Amid the rubble...

Tim Woodcock writes… This is a very striking photo that encountered recently. I received it embedded in an email from an organization called Embrace the Middle East. While its meaning might seem plain, there was no caption, so I put it aside for a few days, assuming that it was a tragic candid photo of a church nativity scene, somewhere in the Palestine/Israel area, in which the church had been badly damaged. But there is more to the story than that...

Several days later, it occurred to me that with the wonders of technology, I could do a “reverse image search” online to find out what exactly the photo was portraying. Many companies offer this feature; Google’s search worked best for me.

It’s an image from Bethlehem that began to be circulated about 10 days ago. It does not show a recently bombed church at all but is an artistically created creche in the Evangelical Lutheran Christmas Church in Bethlehem. To reflect the warzone around them, the church create the seasonal decoration out of debris from nearby streets, placing it where the church would typically locate a Christmas tree.
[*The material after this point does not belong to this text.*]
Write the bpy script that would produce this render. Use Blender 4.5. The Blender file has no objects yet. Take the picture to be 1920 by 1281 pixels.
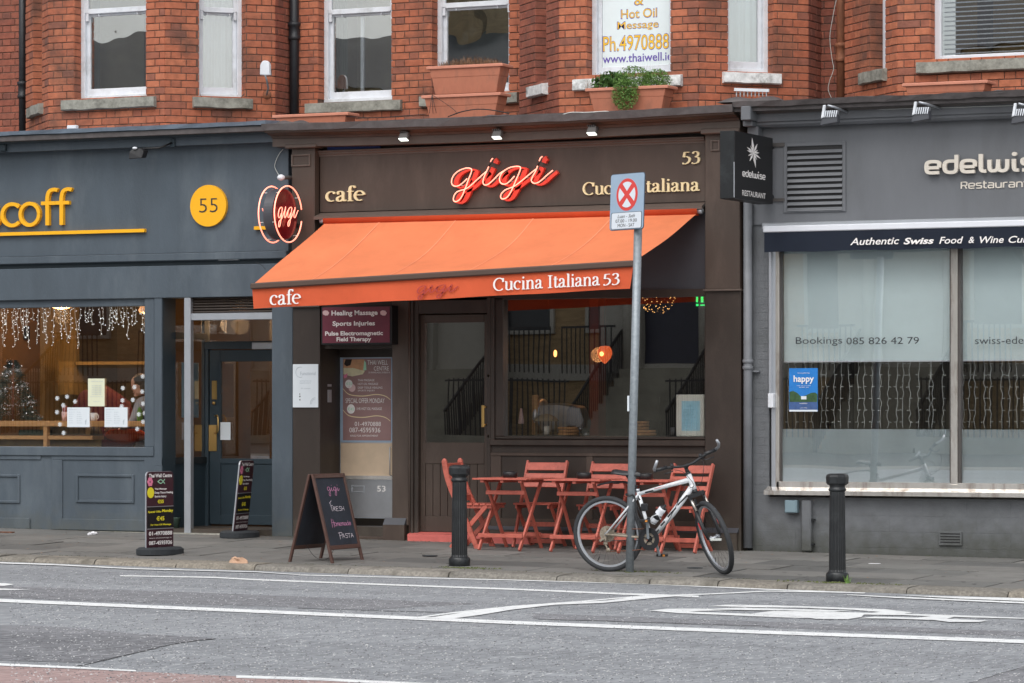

In the absolute center of the image above, there is a toy baby (not a Jesus figure per se), representing a child trapped under the rubble. The toy baby wrapped is in the traditional Palestinian fabric known as keffiyeh and nearby there are also broken branches, candles, and icons.

Other photos of the same scene make the full context much clearer, including the sapling of an olive tree, a sign of hope, which was not visible in the tightly cropped image that I first saw.